- _What you are asked to do_
Reproduce every line in the listing that contains the word "parts".

[begin Available data]

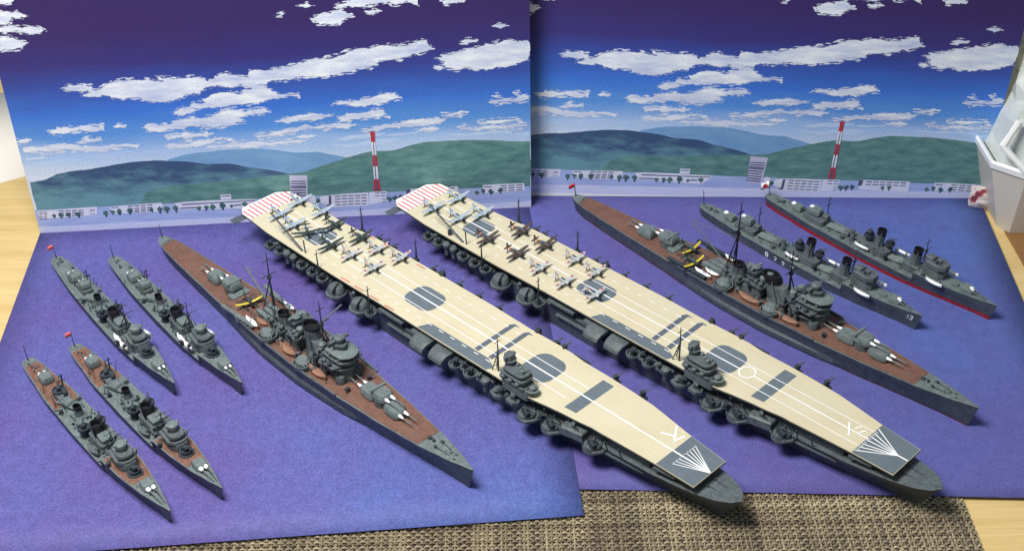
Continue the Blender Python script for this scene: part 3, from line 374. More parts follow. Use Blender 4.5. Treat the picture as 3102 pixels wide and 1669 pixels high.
# ------------------------------------------------------------------ things beyond the cards
GLOSSW = paint('white_plastic', (238, 240, 240), .3, .02, 3, 0, .5); CREAM = paint('cream_plastic', (206, 200, 188), .4, .03, 3, 0, .4)
bk = empty('storage_basket', (3.40, 7.16, -.0235), 0, 'white plastic lattice basket standing at the right edge beside the sky card', 'basket')
def off(P): return [(x - 3.35, y - 7.15) for x, y in P]
bot = off([(2.992, 6.95), (3.035, 6.85), (3.80, 6.85), (3.88, 6.95), (3.88, 7.75), (2.992, 7.75)])
rim = off([(2.868, 6.93), (3.035, 6.785), (3.90, 6.785), (4.0, 6.9), (4.0, 7.9), (2.868, 7.9)])
inn = [(x * .965, y * .965) for x, y in rim]; ib = [(x * .96, y * .96) for x, y in bot]
z = lambda P, h: [(x, y, h) for x, y in P]
MB().loft([z(bot, 0), z(rim, .455), z(inn, .455), z(ib, .012)], True, True).build('lower_wall', CREAM, bk)
MB().loft([z([(x * 1.012, y * 1.012) for x, y in rim], .44), z([(x * 1.02, y * 1.02) for x, y in rim], .475), z(rim, .49), z([(x * .955, y * .955) for x, y in rim], .475), z([(x * .955, y * .955) for x, y in rim], .44)]).build('rim_band', GLOSSW, bk)
def along(P, t):
    n = len(P); i = int(t) % n; k = t - int(t); a, b = P[i], P[(i + 1) % n]; return (a[0] + (b[0] - a[0]) * k, a[1] + (b[1] - a[1]) * k)
J_, N_ = (3.035, 6.785, .475), (2.90, 6.885, .592)
for a, b in ((J_, N_), (N_, (2.985, 6.93, .735)), (J_, (3.20, 6.80, .69)), ((3.42, 6.785, .475), (3.20, 6.80, .69)), ((3.20, 6.80, .69), (3.05, 6.92, .86)), ((3.42, 6.785, .475), (3.62, 6.80, .69)), ((3.2, 6.8, .69), (3.42, 6.82, .88)), ((3.62, 6.8, .69), (3.42, 6.82, .88)), ((3.62, 6.8, .69), (3.86, 6.785, .475))):
    c = [(p - q) for p, q in zip(a, (3.36, 7.15, -.018))]; d = [(p - q) for p, q in zip(b, (3.36, 7.15, -.018))]
    MB().tube([c, [(p + q) / 2 for p, q in zip(c, d)], d], [.026, .019, .024], 8).build('lattice_bar', GLOSSW, bk)
BLUEP = paint('blue_foil', (30, 62, 140), .3, .2, 4, .1, .5); BAGC = paint('crumpled_pale_film', (206, 212, 208), .25, .12, 9, .4, .5)
def pouch(name, loc, size, rz, m, label, cat, seed, tilt=0):
    R = random.Random(seed); M_ = MB(); w, d, h = size; rings = []
    for i in range(9):
        t = i / 8; e = (1 - abs(2 * t - 1) ** 2.5); hh = d * (.06 + .94 * e) / 2
        rings.append([(cos(q * pi / 8) * w / 2 * (1 + R.uniform(-.05, .05)), (abs(sin(q * pi / 8)) ** 1.2 * (1 if q < 8 else -1)) * hh * (1 + R.uniform(-.22, .22)) + tilt * t, t * h) for q in range(16)])
    o = M_.loft(rings).build(name, m); o.location = loc; o.rotation_euler = (0, 0, rz); return tag(o, label, cat)
pouch('foil_pouch', (3.46, 6.93, .33), (.42, .1, .5), .1, BLUEP, 'blue foil pouch standing inside the white basket', 'pouch', 3)
def film():
    R = random.Random(4); M_ = MB(); rings = []; P0 = [(x * .9 + 3.40, y * .9 + 7.16) for x, y in rim]; n = 36; cx, cy = 3.34, 7.30
    B = [along(P0, 6 * j / n) for j in range(n)]
    for i in range(13):
        k = 1 - i / 12.6; rings.append([(cx + (x - cx) * k + R.uniform(-.03, .03) * (i > 2), cy + (y - cy) * k + R.uniform(-.03, .03) * (i > 2), .40 + .78 * (1 - k ** 2.2) + R.uniform(-.045, .045) * (i > 0)) for x, y in B])
    return M_.loft(rings, False, True).build('film_bag', BAGC, None, False)
tag(film(), 'crumpled pale film bag filling the white basket', 'bag')
def packet_mat():
    T = NT('red_printed_packet'); tc = T.n('ShaderNodeTexCoord').outputs['Object']; a = T.noise(tc, 16, 2)
    T.l(T.ramp(a, [(.5, lin((216, 206, 200))), (.56, lin((170, 70, 72))), (.62, lin((120, 60, 76)))]), T.b.inputs['Base Color']); T.b.inputs['Roughness'].default_value = .3; return T.m
pouch('snack_packet', (3.0, 7.15, -.0185), (.17, .06, .17), -.3, packet_mat(), 'small white packet with red print between the sheet corner and the basket', 'packet', 9)
pb = MB().box((4.4, 6.78, -.0145), (2.66, .9, .016), 0, .2).build('wooden_board', BOARD); tag(pb, 'brown wooden board at the right edge in front of the white basket', 'board')
cb = empty('wooden_cabinet', (5.05, 9.3, -.02), 0, 'brown wooden cabinet standing behind the basket at the far right', 'cabinet')
MB().box((0, 0, 1.0), (3.3, 1.0, 2.0), 0, .02).build('carcass', DARKW, cb)
MB().box((-.8, -.51, 1.0), (1.55, .03, 1.85), 0, .1).build('door_panel', DARKW, cb); MB().box((.82, -.51, 1.0), (1.55, .03, 1.85), 0, .1).build('door_panel', DARKW, cb)
ps = MB().add([(-5.2, 8.05, -.0225), (-3.62, 7.58, -.0225), (-2.9, 8.0, -.0225), (-2.9, 9.05, -.0225), (-5.2, 8.95, -.0225)], [(0, 1, 2, 3, 4)]).build('table_glare', GLARE)  # reflected glare on the table, added as a thin white sheet
s = ps.modifiers.new('thickness', 'SOLIDIFY'); s.thickness = .003; s.offset = 1
tag(ps, 'white glare on the table behind the left sky card, shaped as a thin sheet', 'table_glare')
# ------------------------------------------------------------------ ship parts
def hull(parent, T, step=None, m=HULLG, dm=DECKG, red=0, redm=None, nx=60, flare=.0):
    """T rows: x, half beam at deck, half beam at water, deck height, x shift of waterline"""
    xs = [T[0][0] + (T[-1][0] - T[0][0]) * i / nx for i in range(nx + 1)]
    if step: xs = sorted(xs + [step - .0005, step + .0005])
    def zd(x, v): return v
    R = []; D = []
    for x in xs:
        bd, bw, h, sx = interp(T, x)
        if step and x < step: h -= .042
        pts = []
        for f, b, hh in ((0, bw, .0), (.45, bw + (bd - bw) * .35, h * .5), (.93, bd * .985, h * .93), (1, bd, h)):
            pts.append((x + sx * (1 - hh / h), b, hh))
        R.append([(p[0], -p[1], p[2]) for p in reversed(pts)] + pts); D.append([(x, -bd, h), (x, -bd * .5, h + .0015), (x, 0, h + .002), (x, bd * .5, h + .0015), (x, bd, h)])
    M_ = MB().loft(R, True, True, False); MB.loft(M_, R[:1] * 1, False, False, False)
    # close the bottom is not needed: the hull stands on the sheet
    M_.build('hull', m, parent); MB().loft(D, False, False, False).build('deck', dm, parent)
    if red:
        B = []
        for x in xs:
            bd, bw, h, sx = interp(T, x); b0, b1 = bw + .0022, bw + (bd - bw) * .35 * (red / (h * .5)) + .0024
            B.append([(x + sx, -b0, .0005), (x + sx * (1 - red / h), -b1, red)])
        M2 = MB().loft(B, False, False, False); M2.loft([[(p[0], -p[1], p[2]) for p in r] for r in B], False, False, False)
        M2.build('waterline_band', redm or REDH, parent)
    return xs
def deck_strip(parent, T, x0, x1, name, m, k=.9, step=None, dz=.0035, n=30, cut=()):
    D = []
    for i in range(n + 1):
        x = x0 + (x1 - x0) * i / n; bd, bw, h, sx = interp(T, x)
        if step and x < step: h -= .042
        D.append([(x, -bd * k, h + dz - .002), (x, -bd * k * .5, h + dz), (x, 0, h + dz), (x, bd * k * .5, h + dz), (x, bd * k, h + dz - .002)])
    return MB().loft(D, False, False, False).build(name, m, parent)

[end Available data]

- _Correct output_
Continue the Blender Python script for this scene: part 3, from line 374. More parts follow. Use Blender 4.5. Treat the picture as 3102 pixels wide and 1669 pixels high.
# ------------------------------------------------------------------ ship parts